Review: the documentary ‘David Lynch: The Art Life’

by Andrew Parker

David Lynch seems like an interesting guy to be around. I don’t mean that I think he’s just as creepy and obtuse as his films often come across, but rather that he seems like a relatively normal guy with an extraordinary imagination and unparalleled ability to tap into his own subconscious. Earlier in the year with Sebastian Lange’s transcendental meditation documentary Shadows of Paradise, there was a chance to see Lynch with his guard down; talking about a practise he cites as a major creative and calming influence. He didn’t talk about the construction of his films at all, and now with David Lynch: The Art Life – an exploration of Lynch’s early years and side career as a visual artist – there’s more of the same. It seems like the more one gets to know Lynch as a human being just like the rest of us, the harder it becomes to decipher the meaning of his films. Maybe that’s the point in some critically vexing sort of way, but Lynch is so much fun to spend time around that it doesn’t matter what his movies mean.

Directors Rick Barnes, Olivia Neergaard-Holm, and Jon Nguyen (the latter of whom was present for the filming of Lynch’s Inland Empire) deliver the closest thing Lynch has had to an outright autobiography (although, he is working on his memoirs at the moment). The filmmakers spend time throughout David Lynch: The Art Life watching their subject sculpt, paint, and ponder, allowing him to narrate the story however he wants into an old timey studio microphone while he has a Coca-Cola and a couple of smokes. It’s laid back and unforced. Lynch talks about his past in a relatively linear fashion with no bullshit and only a few asides.

He speaks lovingly of the mother who fostered creativity in David and his siblings. He remembers his early childhood in Idaho as bucolic, while the family’s move to Virginia would be a low point for him until high school began. He waxes gratefully about his mentor, painter Bushnell Keeler, the man who encouraged David to keep drawing and painting as long as he took the discipline seriously. He talks about the first couple of times he got stoned (including one hilarious anecdote about his friends getting angry with him after David walked out of a Bob Dylan concert at the height of the singer’s popularity) and of loves won and lost. Lynch’s filmmaking output does get brought up, but only his very early years and in the context of how visual artistry led to his making movies. Talk of woodworking and printmaking takes up as much of the running time of David Lynch: The Art Life as filmmaking does.

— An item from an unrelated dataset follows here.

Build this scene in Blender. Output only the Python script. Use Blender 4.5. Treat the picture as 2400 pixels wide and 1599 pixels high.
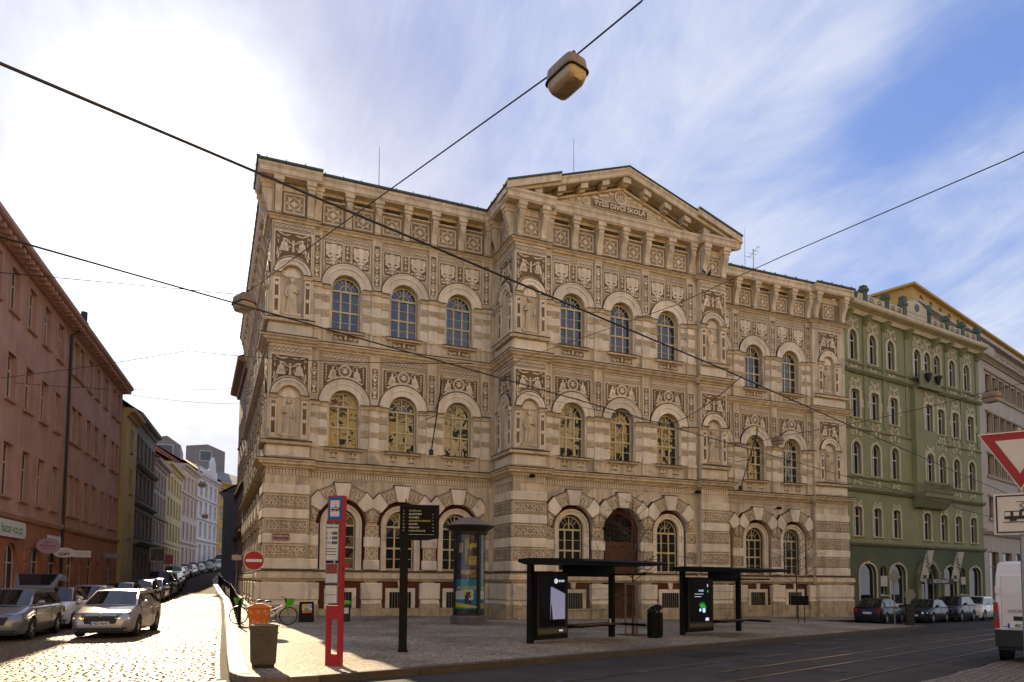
import bpy, bmesh, math, random
from mathutils import Vector, Matrix
for o in list(bpy.data.objects): bpy.data.objects.remove(o)
SC = bpy.context.scene
COL = SC.collection
R = math.radians
rnd = random.Random(7)

# ------------------------------------------------------------------ camera
cam = bpy.data.cameras.new('camera'); camo = bpy.data.objects.new('camera', cam); COL.objects.link(camo)
YAW, PITCH, ROLL = R(22.5), R(3.47), 0.0072
fw = Vector((math.sin(YAW)*math.cos(PITCH), math.cos(YAW)*math.cos(PITCH), math.sin(PITCH)))
rt = Vector((math.cos(YAW), -math.sin(YAW), 0)); up = rt.cross(fw)
r2 = rt*math.cos(ROLL)+up*math.sin(ROLL); u2 = up*math.cos(ROLL)-rt*math.sin(ROLL)
m3 = Matrix((r2, u2, -fw)).transposed()
camo.matrix_world = Matrix.Translation((0, 0, 1.75)) @ m3.to_4x4()
cam.sensor_fit = 'HORIZONTAL'; cam.sensor_width = 36; cam.lens = 24.75; cam.shift_y = 0.1923
cam.clip_start = 0.1; cam.clip_end = 3000
SC.camera = camo

# ------------------------------------------------------------------ sun + sky
AZ, EL = R(-4.2), R(23.5)
SUN = Vector((math.sin(AZ)*math.cos(EL), math.cos(AZ)*math.cos(EL), math.sin(EL)))
sl = bpy.data.lights.new('sun', 'SUN'); sl.energy = 3.4; sl.angle = R(0.53); sl.color = (1.0, 0.78, 0.50)
so = bpy.data.objects.new('sun', sl); COL.objects.link(so)
so.rotation_mode = 'QUATERNION'; so.rotation_quaternion = (-SUN).to_track_quat('-Z', 'Y'); so.location = (0, 0, 60)
SC.view_settings.view_transform = 'Standard'; SC.view_settings.look = 'None'
SC.cycles.max_bounces = 5; SC.cycles.diffuse_bounces = 3; SC.cycles.glossy_bounces = 3; SC.cycles.transmission_bounces = 3; SC.cycles.transparent_max_bounces = 6; SC.cycles.caustics_reflective = False; SC.cycles.caustics_refractive = False
SC.view_settings.gamma = 1; SC.view_settings.exposure = 1.52

world = bpy.data.worlds.new('World'); SC.world = world; world.use_nodes = True
WT = world.node_tree; WT.nodes.clear()
def wn(t, **k):
    n = WT.nodes.new(t)
    for a, b in k.items(): setattr(n, a, b)
    return n
def wm(op, a, b=None, c=None):
    n = wn('ShaderNodeMath', operation=op)
    for i, x in enumerate((a, b, c)):
        if x is None: continue
        if isinstance(x, (int, float)): n.inputs[i].default_value = x
        else: WT.links.new(x, n.inputs[i])
    return n.outputs[0]
def wv(op, a, b=None):
    n = wn('ShaderNodeVectorMath', operation=op)
    for i, x in enumerate((a, b)):
        if x is None: continue
        if isinstance(x, (tuple, Vector)): n.inputs[i].default_value = x
        else: WT.links.new(x, n.inputs[i])
    return n
def wmix(f, a, b):
    n = wn('ShaderNodeMix', data_type='RGBA')
    for i, x in ((0, f), (6, a), (7, b)):
        if isinstance(x, (int, float)): n.inputs[i].default_value = x
        elif isinstance(x, tuple): n.inputs[i].default_value = x
        else: WT.links.new(x, n.inputs[i])
    return n.outputs[2]
def wramp(x, lo, hi, p=1.0):
    n = wn('ShaderNodeMapRange', interpolation_type='SMOOTHSTEP'); WT.links.new(x, n.inputs[0])
    n.inputs[1].default_value = lo; n.inputs[2].default_value = hi
    return n.outputs[0]
tc = wn('ShaderNodeTexCoord'); dirv = tc.outputs['Generated']
sky = wn('ShaderNodeTexSky', sky_type='NISHITA'); sky.sun_disc = False
sky.sun_elevation = EL; sky.sun_rotation = AZ; sky.air_density = 1.0; sky.dust_density = 1.2; sky.ozone_density = 2.5; sky.altitude = 200
sxyz = wn('ShaderNodeSeparateXYZ'); WT.links.new(dirv, sxyz.inputs[0])
zz = wm('ADD', wm('MAXIMUM', sxyz.outputs[2], 0.0), 0.22)
cx = wm('DIVIDE', sxyz.outputs[0], zz); cy = wm('DIVIDE', sxyz.outputs[1], zz)
comb = wn('ShaderNodeCombineXYZ'); WT.links.new(cx, comb.inputs[0]); WT.links.new(cy, comb.inputs[1])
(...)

And as far as I’m concerned, that’s just fine. Lynch famously doesn’t like talking about his films very much, but to see him talk about how he got into creating art in the first place strikes as novel and refreshing. His life has some dark moments, but none darker than most average middle class human beings. There isn’t a ton of jaw-dropping drama to be found in David Lynch: The Art Life. What is here, however, is a celebration of the creative spirit. While there are some moments where David can’t bring himself to talk about certain incidents in his life and he breaks down slightly, the tone throughout the documentary is genial and welcoming. He hates doing press, but he doesn’t see what the filmmakers are doing here as being some sort of promotional material. He comes across as so effortlessly relaxed that watching him curse as his drill fails to create a hole or when he gets irritated by slow moving traffic humanizes him instantly. He’s energized by anyone who wants to engage with him on a creative level. Here is a man driven to create; not to talk about the things that he has already created. David Lynch: The Art Life paints its own picture of a man constantly looking back at the real world while moving forward artistically.

David Lynch: The Art Life is a look at a man for whom nostalgia works in strange ways. Lynch is a hands on artist in every respect, and like many human beings he puts his pants on one leg at a time and gets great pleasure out of the simplest and most mundane things. We see where his curiosity takes him, and although he never expressly says what any of his works are about, through spending time with him, the viewer should be able to infer a thing or two for the future.

David Lynch: The Art Life opens in select theatres in Toronto (TIFF Bell Lightbox), Ottawa (Mayfair), Edmonton (Metro) , and Vancouver (Vancity) on Friday, April 7, 2017. It will expand to other select cities in the coming weeks.